Written Fundamentals

  • Steven G. Laitz, The Complete Musician, third edition (Oxford University Press, 2011). ISBN-13: 978-0199742783.
  • Charles Burkhart and William Rothstein, Anthology for Musical Analysis, 7th edition (Cengage/Schirmer, 2012). ISBN-13: 9780495916079.

Aural Skills and Sight Singing

  • Nancy Rogers and Robert W. Ottman, Music for Sight Singing, 9th edition (Pearson/Prentice-Hall, 2014). ISBN-13: 978-0205955244.
  • Anne C. Hall, Studying Rhythm, 3rd edition (Pearson/Prentice-Hall, 2005). ISBN-13: 978-0130406026.

 

+ Music Theory Placement Exam

The Music Theory Placement Exam is required of all incoming music majors (including both first-year and transfer students) and will be used to place you into one of five sections of first-year music theory, aural skills, and sight singing, or into our music fundamentals courses. The Placement Exam consists of two parts: (1) an online portion that you must complete between July 15 and August 31 and (2) a brief dictation test that will be administered on campus during Welcome Week (9:00 a.m. on Wednesday, September 9, in Harper Hall).  You must complete each part of the exam in order to receive placement and register for theory courses. (You will register for music theory courses during web registration on Friday, September 11.)

The online portion of the Placement Exam will be available via the link at the bottom of this window between July 15 and August 31. It will test your knowledge of theory fundamentals (notation of pitch and rhythm, meter signatures, key signatures, intervals, scales, triads, and seventh chords) and assess your ability to match sounds (intervals, melodic patterns, chord qualities, harmonic progressions, and rhythmic patterns) with musical notation.  The online portion, which consists of three parts, is self-contained in that it includes all necessary instructions and system requirements.  Once you begin it, you will have a limited period of time in which to complete each part.  In the unlikely event of technical incompatibilities or if you are physically unable to take the online exam, please email Professor Biringer (gene.biringer@lawrence.edu) and he will help you make other arrangements. 

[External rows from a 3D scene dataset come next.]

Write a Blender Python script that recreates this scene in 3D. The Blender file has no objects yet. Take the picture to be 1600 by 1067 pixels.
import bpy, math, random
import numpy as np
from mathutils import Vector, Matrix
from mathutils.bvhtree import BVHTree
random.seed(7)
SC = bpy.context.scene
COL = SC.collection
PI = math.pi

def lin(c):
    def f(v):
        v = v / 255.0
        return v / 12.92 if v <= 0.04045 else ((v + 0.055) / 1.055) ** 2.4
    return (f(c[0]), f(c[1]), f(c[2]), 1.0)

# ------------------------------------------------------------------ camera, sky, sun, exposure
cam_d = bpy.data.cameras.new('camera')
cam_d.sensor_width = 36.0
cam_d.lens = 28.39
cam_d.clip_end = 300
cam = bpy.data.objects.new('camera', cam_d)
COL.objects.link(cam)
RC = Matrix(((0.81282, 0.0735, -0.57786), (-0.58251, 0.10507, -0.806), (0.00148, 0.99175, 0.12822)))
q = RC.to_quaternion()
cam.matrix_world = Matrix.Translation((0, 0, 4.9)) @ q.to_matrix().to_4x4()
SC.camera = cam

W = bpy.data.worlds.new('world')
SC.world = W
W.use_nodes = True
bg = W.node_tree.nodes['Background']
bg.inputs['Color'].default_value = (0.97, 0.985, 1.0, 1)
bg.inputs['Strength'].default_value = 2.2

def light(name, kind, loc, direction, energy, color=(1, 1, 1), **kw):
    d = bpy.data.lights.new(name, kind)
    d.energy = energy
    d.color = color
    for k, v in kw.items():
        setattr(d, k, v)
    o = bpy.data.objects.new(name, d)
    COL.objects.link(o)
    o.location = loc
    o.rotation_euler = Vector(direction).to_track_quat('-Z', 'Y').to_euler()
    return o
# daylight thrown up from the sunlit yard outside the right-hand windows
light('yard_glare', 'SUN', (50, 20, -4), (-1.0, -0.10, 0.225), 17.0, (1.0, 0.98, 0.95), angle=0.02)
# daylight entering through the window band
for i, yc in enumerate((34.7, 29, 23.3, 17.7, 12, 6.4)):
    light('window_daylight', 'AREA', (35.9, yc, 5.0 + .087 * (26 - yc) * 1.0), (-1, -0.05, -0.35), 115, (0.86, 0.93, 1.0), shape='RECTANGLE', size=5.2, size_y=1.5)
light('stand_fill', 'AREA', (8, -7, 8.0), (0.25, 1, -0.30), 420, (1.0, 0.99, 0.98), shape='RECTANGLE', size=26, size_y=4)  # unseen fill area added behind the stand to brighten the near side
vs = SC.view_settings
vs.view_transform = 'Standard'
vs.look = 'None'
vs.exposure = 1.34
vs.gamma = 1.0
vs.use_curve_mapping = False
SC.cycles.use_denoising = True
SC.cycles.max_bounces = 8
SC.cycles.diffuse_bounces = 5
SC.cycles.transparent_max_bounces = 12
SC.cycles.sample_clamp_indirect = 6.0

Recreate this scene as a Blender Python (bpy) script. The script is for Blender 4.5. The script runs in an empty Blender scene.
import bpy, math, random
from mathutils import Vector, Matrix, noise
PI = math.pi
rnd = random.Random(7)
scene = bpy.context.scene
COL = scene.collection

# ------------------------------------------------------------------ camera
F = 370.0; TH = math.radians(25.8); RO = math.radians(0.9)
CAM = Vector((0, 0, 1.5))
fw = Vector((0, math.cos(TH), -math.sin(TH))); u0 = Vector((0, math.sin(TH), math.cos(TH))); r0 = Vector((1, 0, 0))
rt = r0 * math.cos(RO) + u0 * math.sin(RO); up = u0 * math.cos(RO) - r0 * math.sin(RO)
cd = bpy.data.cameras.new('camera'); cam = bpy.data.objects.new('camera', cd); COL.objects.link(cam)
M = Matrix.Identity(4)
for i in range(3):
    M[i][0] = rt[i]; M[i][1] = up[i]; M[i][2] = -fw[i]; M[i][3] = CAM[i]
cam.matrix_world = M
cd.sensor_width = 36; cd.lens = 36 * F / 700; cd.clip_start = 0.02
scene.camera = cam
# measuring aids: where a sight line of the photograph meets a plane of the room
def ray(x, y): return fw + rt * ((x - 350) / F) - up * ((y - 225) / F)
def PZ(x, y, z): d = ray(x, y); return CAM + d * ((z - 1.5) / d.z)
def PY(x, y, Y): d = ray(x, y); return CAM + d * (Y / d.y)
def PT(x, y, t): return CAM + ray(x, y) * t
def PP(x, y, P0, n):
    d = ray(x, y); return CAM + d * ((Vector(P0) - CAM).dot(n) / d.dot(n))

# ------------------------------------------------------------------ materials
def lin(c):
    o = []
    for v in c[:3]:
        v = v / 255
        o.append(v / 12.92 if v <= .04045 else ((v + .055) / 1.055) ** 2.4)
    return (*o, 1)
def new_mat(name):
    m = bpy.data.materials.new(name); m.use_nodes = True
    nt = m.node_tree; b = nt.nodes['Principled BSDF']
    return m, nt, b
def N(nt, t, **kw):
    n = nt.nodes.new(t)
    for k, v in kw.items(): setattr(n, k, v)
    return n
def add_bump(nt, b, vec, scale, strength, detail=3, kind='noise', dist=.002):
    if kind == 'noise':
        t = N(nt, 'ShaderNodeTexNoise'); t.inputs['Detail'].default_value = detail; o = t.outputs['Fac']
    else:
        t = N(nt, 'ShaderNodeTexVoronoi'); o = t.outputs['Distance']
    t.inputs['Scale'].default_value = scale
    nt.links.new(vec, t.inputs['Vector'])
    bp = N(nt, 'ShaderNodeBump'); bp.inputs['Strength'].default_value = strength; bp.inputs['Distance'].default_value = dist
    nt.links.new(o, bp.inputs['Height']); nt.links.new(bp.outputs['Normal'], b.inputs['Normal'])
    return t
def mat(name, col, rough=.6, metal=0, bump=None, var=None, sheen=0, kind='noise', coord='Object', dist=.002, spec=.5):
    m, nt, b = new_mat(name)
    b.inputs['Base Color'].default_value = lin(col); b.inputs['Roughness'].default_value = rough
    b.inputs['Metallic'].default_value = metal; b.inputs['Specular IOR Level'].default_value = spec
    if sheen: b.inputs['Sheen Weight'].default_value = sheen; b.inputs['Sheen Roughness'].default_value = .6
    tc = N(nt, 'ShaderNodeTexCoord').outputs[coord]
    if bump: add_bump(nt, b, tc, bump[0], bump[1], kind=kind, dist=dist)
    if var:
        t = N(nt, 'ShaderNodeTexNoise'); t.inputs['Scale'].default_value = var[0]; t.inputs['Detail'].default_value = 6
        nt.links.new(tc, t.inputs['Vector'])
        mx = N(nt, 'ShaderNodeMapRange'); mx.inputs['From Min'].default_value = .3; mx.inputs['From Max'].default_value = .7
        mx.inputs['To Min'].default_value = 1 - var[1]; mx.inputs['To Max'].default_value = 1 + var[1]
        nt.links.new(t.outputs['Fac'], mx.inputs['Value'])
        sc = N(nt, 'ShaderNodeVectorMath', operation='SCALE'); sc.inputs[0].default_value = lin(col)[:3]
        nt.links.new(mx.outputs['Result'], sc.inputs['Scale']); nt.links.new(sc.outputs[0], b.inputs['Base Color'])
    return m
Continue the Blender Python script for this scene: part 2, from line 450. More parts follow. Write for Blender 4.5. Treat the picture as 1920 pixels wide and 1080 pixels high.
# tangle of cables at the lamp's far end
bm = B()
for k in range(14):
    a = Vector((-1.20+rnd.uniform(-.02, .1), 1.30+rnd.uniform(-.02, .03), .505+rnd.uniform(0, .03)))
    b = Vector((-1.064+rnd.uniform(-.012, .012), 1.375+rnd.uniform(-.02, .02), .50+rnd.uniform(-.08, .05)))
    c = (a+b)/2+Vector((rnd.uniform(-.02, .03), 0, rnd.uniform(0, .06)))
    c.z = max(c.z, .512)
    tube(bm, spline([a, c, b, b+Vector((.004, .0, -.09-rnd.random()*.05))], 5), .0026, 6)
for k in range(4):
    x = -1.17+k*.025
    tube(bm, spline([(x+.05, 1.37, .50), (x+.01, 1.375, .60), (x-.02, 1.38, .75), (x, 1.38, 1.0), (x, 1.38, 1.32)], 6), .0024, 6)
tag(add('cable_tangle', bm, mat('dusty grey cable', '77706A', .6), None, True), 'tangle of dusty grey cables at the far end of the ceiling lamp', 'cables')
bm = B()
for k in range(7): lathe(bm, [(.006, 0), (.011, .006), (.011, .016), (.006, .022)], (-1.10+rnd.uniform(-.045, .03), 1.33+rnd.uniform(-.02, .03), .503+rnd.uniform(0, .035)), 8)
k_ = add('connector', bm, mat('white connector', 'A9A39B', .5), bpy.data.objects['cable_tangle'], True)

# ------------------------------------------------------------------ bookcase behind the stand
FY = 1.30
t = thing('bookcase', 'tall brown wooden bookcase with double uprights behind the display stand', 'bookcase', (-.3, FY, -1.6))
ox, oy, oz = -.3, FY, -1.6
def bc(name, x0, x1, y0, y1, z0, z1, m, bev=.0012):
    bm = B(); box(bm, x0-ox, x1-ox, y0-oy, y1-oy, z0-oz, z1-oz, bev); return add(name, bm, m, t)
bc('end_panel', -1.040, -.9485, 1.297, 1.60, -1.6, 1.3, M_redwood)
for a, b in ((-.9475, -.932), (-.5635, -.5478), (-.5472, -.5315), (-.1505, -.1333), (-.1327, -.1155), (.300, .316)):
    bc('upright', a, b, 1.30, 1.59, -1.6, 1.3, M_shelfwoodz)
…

Depending on your score on the online portion of the exam, you might also be required to complete a brief sight-singing audition following the dictation test.  You will be notified prior to Welcome Week if you need to complete a sight-singing audition.

Please note: To access the Moodle site for the online placement exam, you'll need to have set up your Lawrence network/email account.

Click to enter the MUSIC THEORY PLACEMENT EXAM site

 

+ Advanced Placement Exam in Music Theory

As described above, the Music Theory Placement Exam determines which section of Music Theory, Aural Skills, and Sight Singing you will be placed into.  It is not used to determine whether you can place out of one of more of those courses.  Incoming students who have had considerable experience in music theory, ear training, and sight singing and who wish to be considered for advanced placement must also complete our Advanced Placement Exam in Music Theory.  This exam consists of two parts: (1) a written portion that must be downloaded  from the Placement Exam website and turned in, in Harper Hall, no later than 9:30 a.m. on September 9, and (2) a dictation exam that will be administered during Welcome Week (9:30 a.m. on Wednesday, September 9, immediately following Part 2 of the Music Theory Placement Exam, which all new students must take beginning at 9:00 a.m. – also in Harper Hall). The AP Exam will be downloadable beginning July 15. Students who do not return the exam by the indicated date will not be considered for advanced placement. Complete instructions for taking the exam and for returning it to us can be found on the linked page.

Click to enter the AP MUSIC THEORY PLACEMENT EXAM site


Students who have taken the College Board AP-Music Theory Exam or IB-Music exams sometimes ask whether they also need to take Lawrence’s AP Music Theory exam if they seek advanced placement.  The answer is yes.  We encourage you to read the university’s policies on advanced placement exams especially as they pertain to the awarding of college credit based on a minimum score on these exams.  Please be advised, however, that although the theory department takes these scores into consideration, a high score on a standardized AP exam does not alone guarantee advanced placement in Lawrence’s theory curriculum.

 

+ CHECKLIST: Summer preparation for music theory and aural skills

  • May 15-31: During this period you must complete the Music Theory Preliminary Assessment (required of all incoming Conservatory students).
     
  • opens May 15: Take Lawrence's E-course in Music Fundamentals (strongly recommended for students scoring below 85% on the Music Theory Preliminary Assessment; the E-course will be activated upon your completion of the Preliminary Assessment).
     
  • July 15-August 31: Take the Music Theory Placement Exam (required of all incoming Conservatory students, including transfer students).
     
  • July 15-September 9: Take the Advanced Placement Exam in Music Theory (optional for incoming first-year students and intended only for those who have had substantial previous training in music theory and aural skills; required of all transfer students who have studied music theory at another college or university).
     
  • Before September 14 (first day of classes): Purchase and receive the required music theory and sight-singing textbooks in advance so that you can bring them to class on the first day of fall term.